— WHAT THE EXERCISE ASKS —
Output the data exactly, with every line intact.

Scene script records:

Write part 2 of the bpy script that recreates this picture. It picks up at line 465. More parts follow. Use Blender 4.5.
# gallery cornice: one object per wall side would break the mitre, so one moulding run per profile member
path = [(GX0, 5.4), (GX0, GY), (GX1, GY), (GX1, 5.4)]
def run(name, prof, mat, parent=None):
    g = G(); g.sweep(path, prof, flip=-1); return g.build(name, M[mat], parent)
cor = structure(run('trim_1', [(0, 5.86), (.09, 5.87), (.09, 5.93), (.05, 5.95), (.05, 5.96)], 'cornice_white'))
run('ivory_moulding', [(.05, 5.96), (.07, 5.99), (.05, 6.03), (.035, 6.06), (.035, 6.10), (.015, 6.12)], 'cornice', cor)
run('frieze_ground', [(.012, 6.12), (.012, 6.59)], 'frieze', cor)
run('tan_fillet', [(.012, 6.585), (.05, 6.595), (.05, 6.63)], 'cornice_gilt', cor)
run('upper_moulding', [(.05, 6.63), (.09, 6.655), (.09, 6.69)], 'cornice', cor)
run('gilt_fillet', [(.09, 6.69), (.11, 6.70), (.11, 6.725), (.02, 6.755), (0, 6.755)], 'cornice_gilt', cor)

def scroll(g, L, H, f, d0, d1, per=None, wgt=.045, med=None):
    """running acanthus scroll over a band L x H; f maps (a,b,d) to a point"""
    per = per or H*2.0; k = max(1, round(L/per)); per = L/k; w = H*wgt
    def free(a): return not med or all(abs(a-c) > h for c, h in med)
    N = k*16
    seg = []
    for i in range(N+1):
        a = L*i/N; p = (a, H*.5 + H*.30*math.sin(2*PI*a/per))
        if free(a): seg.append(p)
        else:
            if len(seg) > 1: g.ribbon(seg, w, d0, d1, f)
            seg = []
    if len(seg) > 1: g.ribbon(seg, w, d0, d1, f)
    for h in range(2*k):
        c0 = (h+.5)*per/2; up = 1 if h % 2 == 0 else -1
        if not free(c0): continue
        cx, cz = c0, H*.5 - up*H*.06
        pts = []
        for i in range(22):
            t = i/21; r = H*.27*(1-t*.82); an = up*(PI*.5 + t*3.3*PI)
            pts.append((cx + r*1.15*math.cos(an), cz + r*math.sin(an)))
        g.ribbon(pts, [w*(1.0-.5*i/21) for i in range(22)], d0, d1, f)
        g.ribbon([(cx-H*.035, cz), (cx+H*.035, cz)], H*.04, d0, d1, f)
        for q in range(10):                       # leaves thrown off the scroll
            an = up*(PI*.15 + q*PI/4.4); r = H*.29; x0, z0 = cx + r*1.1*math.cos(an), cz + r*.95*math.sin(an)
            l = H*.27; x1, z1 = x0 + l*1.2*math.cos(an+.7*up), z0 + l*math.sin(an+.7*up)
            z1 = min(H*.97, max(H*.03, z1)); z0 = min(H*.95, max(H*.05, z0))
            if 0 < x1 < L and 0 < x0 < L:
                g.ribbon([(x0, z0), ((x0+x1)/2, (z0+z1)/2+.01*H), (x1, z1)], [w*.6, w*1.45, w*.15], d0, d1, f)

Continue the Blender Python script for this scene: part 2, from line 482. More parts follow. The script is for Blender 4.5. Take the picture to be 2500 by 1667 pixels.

— EXPECTED ANSWER —
Write part 2 of the bpy script that recreates this picture. It picks up at line 465. More parts follow. Use Blender 4.5.
# gallery cornice: one object per wall side would break the mitre, so one moulding run per profile member
path = [(GX0, 5.4), (GX0, GY), (GX1, GY), (GX1, 5.4)]
def run(name, prof, mat, parent=None):
    g = G(); g.sweep(path, prof, flip=-1); return g.build(name, M[mat], parent)
cor = structure(run('trim_1', [(0, 5.86), (.09, 5.87), (.09, 5.93), (.05, 5.95), (.05, 5.96)], 'cornice_white'))
run('ivory_moulding', [(.05, 5.96), (.07, 5.99), (.05, 6.03), (.035, 6.06), (.035, 6.10), (.015, 6.12)], 'cornice', cor)
run('frieze_ground', [(.012, 6.12), (.012, 6.59)], 'frieze', cor)
run('tan_fillet', [(.012, 6.585), (.05, 6.595), (.05, 6.63)], 'cornice_gilt', cor)
run('upper_moulding', [(.05, 6.63), (.09, 6.655), (.09, 6.69)], 'cornice', cor)
run('gilt_fillet', [(.09, 6.69), (.11, 6.70), (.11, 6.725), (.02, 6.755), (0, 6.755)], 'cornice_gilt', cor)

def scroll(g, L, H, f, d0, d1, per=None, wgt=.045, med=None):
    """running acanthus scroll over a band L x H; f maps (a,b,d) to a point"""
    per = per or H*2.0; k = max(1, round(L/per)); per = L/k; w = H*wgt
    def free(a): return not med or all(abs(a-c) > h for c, h in med)
    N = k*16
    seg = []
    for i in range(N+1):
        a = L*i/N; p = (a, H*.5 + H*.30*math.sin(2*PI*a/per))
        if free(a): seg.append(p)
        else:
            if len(seg) > 1: g.ribbon(seg, w, d0, d1, f)
            seg = []
    if len(seg) > 1: g.ribbon(seg, w, d0, d1, f)
    for h in range(2*k):
        c0 = (h+.5)*per/2; up = 1 if h % 2 == 0 else -1
        if not free(c0): continue
        cx, cz = c0, H*.5 - up*H*.06
        pts = []
        for i in range(22):
            t = i/21; r = H*.27*(1-t*.82); an = up*(PI*.5 + t*3.3*PI)
            pts.append((cx + r*1.15*math.cos(an), cz + r*math.sin(an)))
        g.ribbon(pts, [w*(1.0-.5*i/21) for i in range(22)], d0, d1, f)
        g.ribbon([(cx-H*.035, cz), (cx+H*.035, cz)], H*.04, d0, d1, f)
        for q in range(10):                       # leaves thrown off the scroll
            an = up*(PI*.15 + q*PI/4.4); r = H*.29; x0, z0 = cx + r*1.1*math.cos(an), cz + r*.95*math.sin(an)
            l = H*.27; x1, z1 = x0 + l*1.2*math.cos(an+.7*up), z0 + l*math.sin(an+.7*up)
            z1 = min(H*.97, max(H*.03, z1)); z0 = min(H*.95, max(H*.05, z0))
            if 0 < x1 < L and 0 < x0 < L:
                g.ribbon([(x0, z0), ((x0+x1)/2, (z0+z1)/2+.01*H), (x1, z1)], [w*.6, w*1.45, w*.15], d0, d1, f)

Continue the Blender Python script for this scene: part 2, from line 482. More parts follow. The script is for Blender 4.5. Take the picture to be 2500 by 1667 pixels.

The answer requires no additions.